Back at the studio, memory also has a crucial role to play, and it’s important to have a storage system in place that is unlikely to let you down. RAID systems

will allow you to mirror your memory, so that if one drive fails there is contingency built in to save the day. Again, there’s a higher cost, but professionals can’t afford to risk losing precious work.

“In our in-house content creation studio we have a couple of solutions,” Jake explains. “Our primary workhorse is a Codex Media Vault, which is a fantastic solution as it allows us to connect four of our workstations via 10GbE, and it’s fast enough for us to edit even our largest and most intense projects. We also have a couple of G-Technology G-SPEED Shutter XLs that we use as our archive and portable RAID systems. These are great if you’re looking for a solution at home that’s not only fast but also reliable and configurable to your individual requirements.”

Memory Cards

Still on the subject of storage, memory cards have evolved considerably over the past few years to take account of the massive amounts of data that modern cameras, with their ability to shoot footage at up to 8K, are now capable of outputting.
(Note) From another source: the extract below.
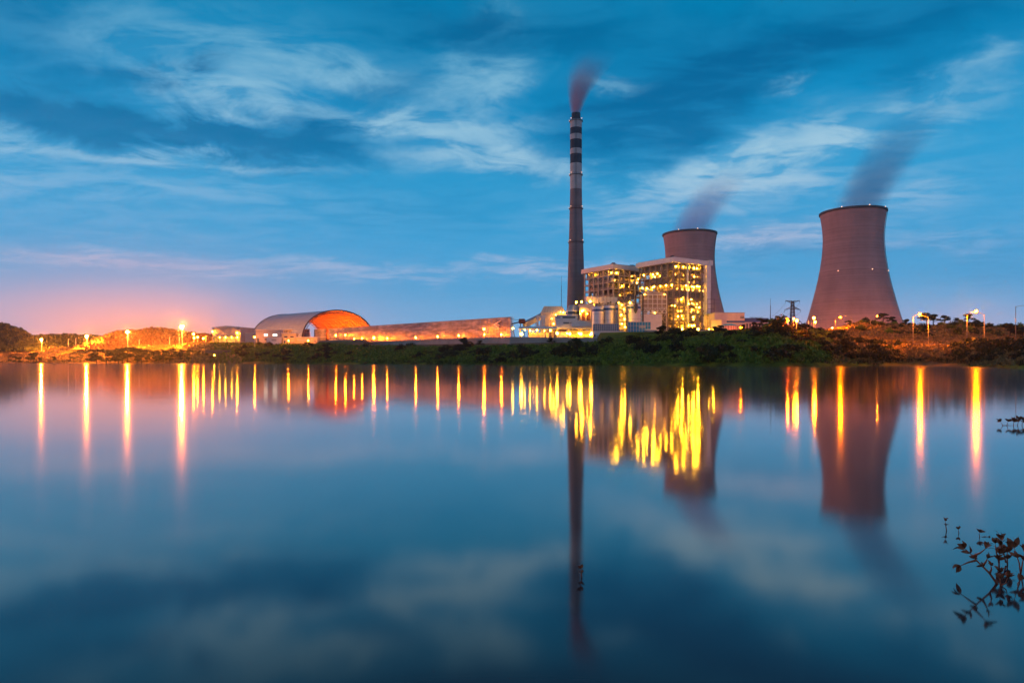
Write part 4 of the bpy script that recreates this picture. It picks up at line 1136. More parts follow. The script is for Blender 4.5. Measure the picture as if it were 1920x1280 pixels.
# yard fence on the wall
t = thing('yard_fence', 'thin post fence along the yard edge beside the canopies', 'fence', (0, 0, 0))
b = MB(); b2 = MB(); pts_ = [at(1040 + 8 * k, 633.3 + .1 * k, 459 - .9 * k) for k in range(22)]
for p in pts_: b.bar(p, p + Vector((0, 0, 1.9)), .16)
for p, q_ in zip(pts_, pts_[1:]):
    for h in (.7, 1.6): b2.bar(p + Vector((0, 0, h)), q_ + Vector((0, 0, h)), .09)
b.build('posts', M['steel_dark'], t); b2.build('rails', M['steel_dark'], t)

# ------------------------------------------------------------------ windbreak, coal shed and the left-hand buildings
M['net'] = bpy.data.materials.new('windbreak_sheet')
def net_mat():
    m = M['net']; m.use_nodes = True; t = m.node_tree; b = t.nodes['Principled BSDF']; q = G(t)
    co = q.n('ShaderNodeTexCoord').outputs['Object']; x, y, z = q.sep(co)
    b.inputs['Roughness'].default_value = .45; b.inputs['Metallic'].default_value = .35
    n1 = q.noise(q.v('MULTIPLY', co, (.35, .35, 1.6)), .22, 4, .6)
    c = q.ramp(n1, [(.34, (.045, .055, .085, 1)), (.5, (.11, .12, .17, 1)), (.64, (.27, .25, .29, 1))])
    q.put(b.inputs['Base Color'], c)
    h = q.m('SINE', q.m('MULTIPLY', x, 2 * math.pi / 1.9))
    bp = q.n('ShaderNodeBump'); bp.inputs['Strength'].default_value = .7; bp.inputs['Distance'].default_value = .25
    q.put(bp.inputs['Height'], h); t.links.new(bp.outputs[0], b.inputs['Normal'])
net_mat()
def windbreak(name, label, p0, p1, h0, h1, n, post=True):
    """p0, p1: ground points of the two ends"""
    d = Vector(p1) - Vector(p0); L = Vector((d.x, d.y, 0)).length; ang = math.atan2(d.y, d.x)
    t = thing(name, label, 'windbreak', tuple(p0), ang)
    b = MB()
    for k in range(n):
        f0, f1 = k / n, (k + 1) / n
        x0, x1 = L * f0, L * f1 - .12
        a0, a1 = d.z * f0, d.z * f1; H0, H1 = h0 + (h1 - h0) * f0, h0 + (h1 - h0) * f1
        y = .25 * math.sin(k * 1.7)
        for lev in range(4):
            zA0, zA1 = a0 + H0 * lev / 4 + (.35 if lev == 0 else .06), a1 + H1 * lev / 4 + (.35 if lev == 0 else .06)
            zB0, zB1 = a0 + H0 * (lev + 1) / 4, a1 + H1 * (lev + 1) / 4
            yy = .12 * math.sin(k * 2.3 + lev * 1.9)
            b.quad((x0, yy, zA0), (x1, -yy, zA1), (x1, -yy * .6, zB1), (x0, yy * .6, zB0))
            b.quad((x0, yy + .08, zA0), (x0, yy * .6 + .08, zB0), (x1, -yy * .6 + .08, zB1), (x1, -yy + .08, zA1))
    b.build('sheeting', M['net'], t)
    b = MB(); b2 = MB()
    for k in range(n + 1):
        f = k / n; b.bar((L * f, .7, d.z * f - 1), (L * f, .7, d.z * f + h0 + (h1 - h0) * f + .4), .35)
        if k % 4 == 0: b.bar((L * f, 5, d.z * f - 1), (L * f, .8, d.z * f + (h0 + (h1 - h0) * f) * .8), .35)
    for lev in range(5):
        b2.bar((0, .5, h0 * lev / 4), (L, .5, d.z + h1 * lev / 4), .25)
    b2.bar((0, -.1, h0 + .1), (L, -.1, d.z + h1 + .1), .35, .3)
    b.build('posts', M['steel_dark'], t); b2.build('rails', M['steel_dark'], t)
    return t
WL, WR = at(616, 643.5, 770), at(957.5, 632.5, 550)
WB = windbreak('windbreak_wall', 'long high sheeted windbreak wall glowing orange along its foot', WL, WR, zat(616.5, 770) - WL.z, zat(594.5, 550) - WR.z, 64)
windbreak('windbreak_wall', 'short dark ribbed windbreak panel under the open arch of the coal shed', at(589, 644, 790), at(611, 643.5, 775), 16, 16.3, 6)
windbreak('windbreak_wall', 'low grey ribbed windbreak behind the yellow-lit house', at(524, 642, 800), at(580, 642, 795), 14.2, 15.6, 12)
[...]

“With so many different memory cards around, plus different standards within that particular media type, it can be a little confusing choosing what’s best for your operation,” Jake observes. “However, there are a few best practices. For a start you should always buy media from trusted sellers; you would be surprised how many counterfeit cards are available online and picking one of these up is putting your footage at risk. Buy from a trusted supplier such as CVP and you won’t go far wrong.

“Depending on the camera you’re using you may have several options to choose from, so understanding the differences is also key to making the correct purchase. This is something you can research online, but if you want to save time and are looking for the peace of mind that you’re working with the right media, then call us up and we’ll be able to talk it through. “The size of the memory card you choose to work with can also be something to consider. There are pros and cons to using really high-capacity cards and you might question whether you would be better off going for something smaller. When shooting compressed formats on most mirrorless cameras, a 64GB or 128GB card will give you good runtimes without you running the risk of losing loads of rushes if, say, you used a 512GB card to record your entire shoot and then something went wrong.

“Meanwhile there are new kids on the block and both Canon and Sony’s latest flagship mirrorless cameras now feature new media types that you might not have encountered before. Both the EOS R5 and a7S III allow users to work with both standard SD cards as well as new CFexpress cards. The a7S III uses CFexpress Type A, while the R5 uses CFexpress Type B. Although you have the option to shoot with SD cards as well, you won’t be able to record some of the formats these cameras can offer unless you use these new faster media types.

“So, what media is best for you will completely depend on what you want to shoot. However, CFexpress technology is definitely is here to stay, so investing in these cards now isn’t a bad idea if your system requires them.”